A strong claim that remains consistent throughout the book is the necessity to surpass the assumption that history is a series of chronologically ordered events placed in linear time. In the case of the cultural history of the Andaman Islands, history is better understood when it takes spaces and places, rather than time, as reference points. The identity of communities and their status does not depend on the historical moment of their arrival, nor on their temporal developments, but rather on spatial dimensions: their access and rights in relation to land resources, their ancestral homes and places of origin, and the space they inhabit on the island: *bājār*(urban space), *bastī* (village), or *jaṅgal* (forest). In popular conceptualizations of history, spatial aspects overshadow temporal aspects, for “space matters, time passes” (8). A delicate ecological as well as social area whose history was traced by innumerable actors, from native societies to colonial programs, from immigrants’ claims to governmental schemes, trans-disciplinary and innovative historical studies on the Andaman Islands, such as those offered by *Manifestations of History*, are rare and most welcome. While it excels as a volume on history, ethnology, and diaspora studies, a lack of contextualization in the broader sphere of multicultural societies and newly occupied spaces can be noted as one theoretical and methodological oversight of this work. The introductory chapter alludes to this oversight (for example, “we see parallels to other places that have experienced large-scale migration. Societies with a heterogeneous migrant population, such as Israel, Singapore and California, display origin and movement in space as more important than timelines” [3]), but the comparative dimension remains unexplored.
General notions on the history of the Andamans and its infamous Cellular Jail are delineated in the introduction, and then repetitively appear throughout the book.
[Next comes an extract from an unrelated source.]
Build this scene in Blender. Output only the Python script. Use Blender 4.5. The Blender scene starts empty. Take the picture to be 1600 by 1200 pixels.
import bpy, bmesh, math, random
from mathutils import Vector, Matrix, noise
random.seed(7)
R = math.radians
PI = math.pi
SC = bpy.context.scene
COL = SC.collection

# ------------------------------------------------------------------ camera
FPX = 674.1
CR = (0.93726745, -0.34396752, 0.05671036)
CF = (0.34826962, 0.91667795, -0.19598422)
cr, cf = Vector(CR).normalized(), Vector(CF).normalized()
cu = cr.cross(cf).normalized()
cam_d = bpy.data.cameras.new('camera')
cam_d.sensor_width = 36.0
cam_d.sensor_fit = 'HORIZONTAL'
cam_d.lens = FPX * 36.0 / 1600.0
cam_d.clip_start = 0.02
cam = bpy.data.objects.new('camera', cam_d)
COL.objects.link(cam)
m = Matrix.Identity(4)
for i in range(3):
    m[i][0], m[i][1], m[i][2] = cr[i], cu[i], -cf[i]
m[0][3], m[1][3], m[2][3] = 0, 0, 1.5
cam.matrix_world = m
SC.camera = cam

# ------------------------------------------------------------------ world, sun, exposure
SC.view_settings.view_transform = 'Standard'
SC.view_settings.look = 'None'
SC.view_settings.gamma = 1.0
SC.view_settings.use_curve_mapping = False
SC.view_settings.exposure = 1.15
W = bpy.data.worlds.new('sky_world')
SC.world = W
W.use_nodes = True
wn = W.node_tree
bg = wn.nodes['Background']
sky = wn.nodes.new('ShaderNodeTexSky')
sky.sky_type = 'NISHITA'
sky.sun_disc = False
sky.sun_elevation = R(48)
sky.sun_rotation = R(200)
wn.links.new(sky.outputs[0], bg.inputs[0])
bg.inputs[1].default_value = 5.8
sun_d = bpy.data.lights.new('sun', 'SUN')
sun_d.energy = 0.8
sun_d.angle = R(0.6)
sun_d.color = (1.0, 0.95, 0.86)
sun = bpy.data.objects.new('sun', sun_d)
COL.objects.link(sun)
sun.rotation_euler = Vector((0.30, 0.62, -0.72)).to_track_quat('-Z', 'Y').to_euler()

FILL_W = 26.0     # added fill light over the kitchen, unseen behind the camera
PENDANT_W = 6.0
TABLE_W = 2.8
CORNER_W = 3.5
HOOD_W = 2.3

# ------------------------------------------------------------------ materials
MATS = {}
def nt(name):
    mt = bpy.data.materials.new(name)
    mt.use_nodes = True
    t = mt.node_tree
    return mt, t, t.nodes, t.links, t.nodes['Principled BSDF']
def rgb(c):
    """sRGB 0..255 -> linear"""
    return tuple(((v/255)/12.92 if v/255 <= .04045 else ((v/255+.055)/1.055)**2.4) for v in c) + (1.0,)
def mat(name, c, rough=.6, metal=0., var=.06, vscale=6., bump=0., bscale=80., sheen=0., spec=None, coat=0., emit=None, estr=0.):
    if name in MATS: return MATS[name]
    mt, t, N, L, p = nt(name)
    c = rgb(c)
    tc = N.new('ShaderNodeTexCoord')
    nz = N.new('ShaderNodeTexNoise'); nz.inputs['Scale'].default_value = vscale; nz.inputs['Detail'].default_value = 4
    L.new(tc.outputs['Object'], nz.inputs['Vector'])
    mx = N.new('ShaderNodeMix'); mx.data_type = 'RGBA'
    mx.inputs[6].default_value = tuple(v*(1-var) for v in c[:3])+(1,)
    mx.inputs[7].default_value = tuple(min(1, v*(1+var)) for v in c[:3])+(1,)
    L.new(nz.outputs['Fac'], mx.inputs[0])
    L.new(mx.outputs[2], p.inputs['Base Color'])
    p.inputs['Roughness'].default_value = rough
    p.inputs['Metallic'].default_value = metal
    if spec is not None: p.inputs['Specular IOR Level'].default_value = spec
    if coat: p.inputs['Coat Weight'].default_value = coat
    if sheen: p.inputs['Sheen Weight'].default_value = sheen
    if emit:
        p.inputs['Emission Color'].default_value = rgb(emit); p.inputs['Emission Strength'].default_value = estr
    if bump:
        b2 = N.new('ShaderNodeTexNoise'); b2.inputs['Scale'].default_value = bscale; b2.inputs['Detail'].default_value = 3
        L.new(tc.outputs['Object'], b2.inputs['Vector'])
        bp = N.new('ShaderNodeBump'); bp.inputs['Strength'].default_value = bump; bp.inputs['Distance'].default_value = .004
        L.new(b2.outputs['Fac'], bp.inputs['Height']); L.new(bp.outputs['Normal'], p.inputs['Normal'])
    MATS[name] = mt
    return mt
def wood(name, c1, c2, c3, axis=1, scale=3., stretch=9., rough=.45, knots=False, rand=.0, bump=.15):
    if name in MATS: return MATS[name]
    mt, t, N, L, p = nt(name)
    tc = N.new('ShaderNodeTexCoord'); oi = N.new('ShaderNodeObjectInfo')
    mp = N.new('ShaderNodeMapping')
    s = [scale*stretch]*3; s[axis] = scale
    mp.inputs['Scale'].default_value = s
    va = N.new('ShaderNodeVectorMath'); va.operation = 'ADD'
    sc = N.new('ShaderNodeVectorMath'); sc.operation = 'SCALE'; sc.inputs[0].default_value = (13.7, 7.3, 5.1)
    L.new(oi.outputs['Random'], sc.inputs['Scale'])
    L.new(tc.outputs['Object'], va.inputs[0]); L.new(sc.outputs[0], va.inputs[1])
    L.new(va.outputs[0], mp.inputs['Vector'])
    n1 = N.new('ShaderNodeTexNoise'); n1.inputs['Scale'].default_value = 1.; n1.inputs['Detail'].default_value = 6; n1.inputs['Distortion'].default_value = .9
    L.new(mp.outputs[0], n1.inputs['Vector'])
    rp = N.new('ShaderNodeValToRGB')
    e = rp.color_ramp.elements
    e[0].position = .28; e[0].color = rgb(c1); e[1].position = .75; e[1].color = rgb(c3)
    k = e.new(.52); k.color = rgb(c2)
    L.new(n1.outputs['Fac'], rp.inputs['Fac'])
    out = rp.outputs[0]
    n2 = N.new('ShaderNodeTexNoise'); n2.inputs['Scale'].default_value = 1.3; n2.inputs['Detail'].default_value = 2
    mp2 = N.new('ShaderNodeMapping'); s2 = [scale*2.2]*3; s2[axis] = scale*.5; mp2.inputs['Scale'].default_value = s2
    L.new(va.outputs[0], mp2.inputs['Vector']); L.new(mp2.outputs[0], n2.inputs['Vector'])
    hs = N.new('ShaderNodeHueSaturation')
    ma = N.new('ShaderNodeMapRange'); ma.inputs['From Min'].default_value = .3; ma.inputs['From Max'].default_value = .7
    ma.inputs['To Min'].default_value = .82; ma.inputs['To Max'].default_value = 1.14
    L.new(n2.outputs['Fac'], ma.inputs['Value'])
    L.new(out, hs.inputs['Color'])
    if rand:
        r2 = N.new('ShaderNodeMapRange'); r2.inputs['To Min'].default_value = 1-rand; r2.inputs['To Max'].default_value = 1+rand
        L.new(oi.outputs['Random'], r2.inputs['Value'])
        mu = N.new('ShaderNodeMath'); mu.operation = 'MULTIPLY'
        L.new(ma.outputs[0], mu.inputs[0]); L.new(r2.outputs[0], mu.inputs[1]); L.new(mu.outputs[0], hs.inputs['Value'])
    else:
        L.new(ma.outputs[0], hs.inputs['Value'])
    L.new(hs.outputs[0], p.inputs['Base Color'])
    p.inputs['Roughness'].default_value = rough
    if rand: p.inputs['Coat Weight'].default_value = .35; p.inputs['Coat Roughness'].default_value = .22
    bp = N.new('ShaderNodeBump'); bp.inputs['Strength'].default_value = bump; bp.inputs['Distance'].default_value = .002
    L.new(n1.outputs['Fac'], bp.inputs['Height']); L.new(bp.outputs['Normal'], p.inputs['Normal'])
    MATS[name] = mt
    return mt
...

The lack of specific historical information on the domination and domestication of the Nicobar Islands is juxtaposed with a general redundancy in background information on the Andamans, which may help the nonspecialist reader, although the reiteration sounds unnecessary at times. At the end of the core of the book, the afterword, authored by Sita Venkateswar, who worked extensively on indigenous tribes, colonial practices, and ethnocide on the Andaman Islands, reflects on the positionality and subjectivity of the scholar through the lens of *hindsight*, somehow sounding disconnected and self-referential in respect to the overall cohesion of the rest of the volume. The general theoretical orientation that emerges throughout the book is a fresh perspective on history. Stepping beyond traditional notions of archival material, the essays include as primary sources ethnographies, oral histories, material culture and folk narratives, photographs, and personal correspondence. Successfully fulfilling its declared intentions, the book’s underlying methodological premise fills the gap between history and anthropology by giving special attention to the connection between understandings of the past and their significance in the present. Much more than simply “manifestations of history,” Heidemann and Zehmisch offer us alternative histories drawing upon identity-making processes that are closely connected to the history of the shaping of a space that rapidly transformed itself from a penal settlement to a global destination of mass tourism. It is now a battlefield for activists and their romanticized vanishing primitives.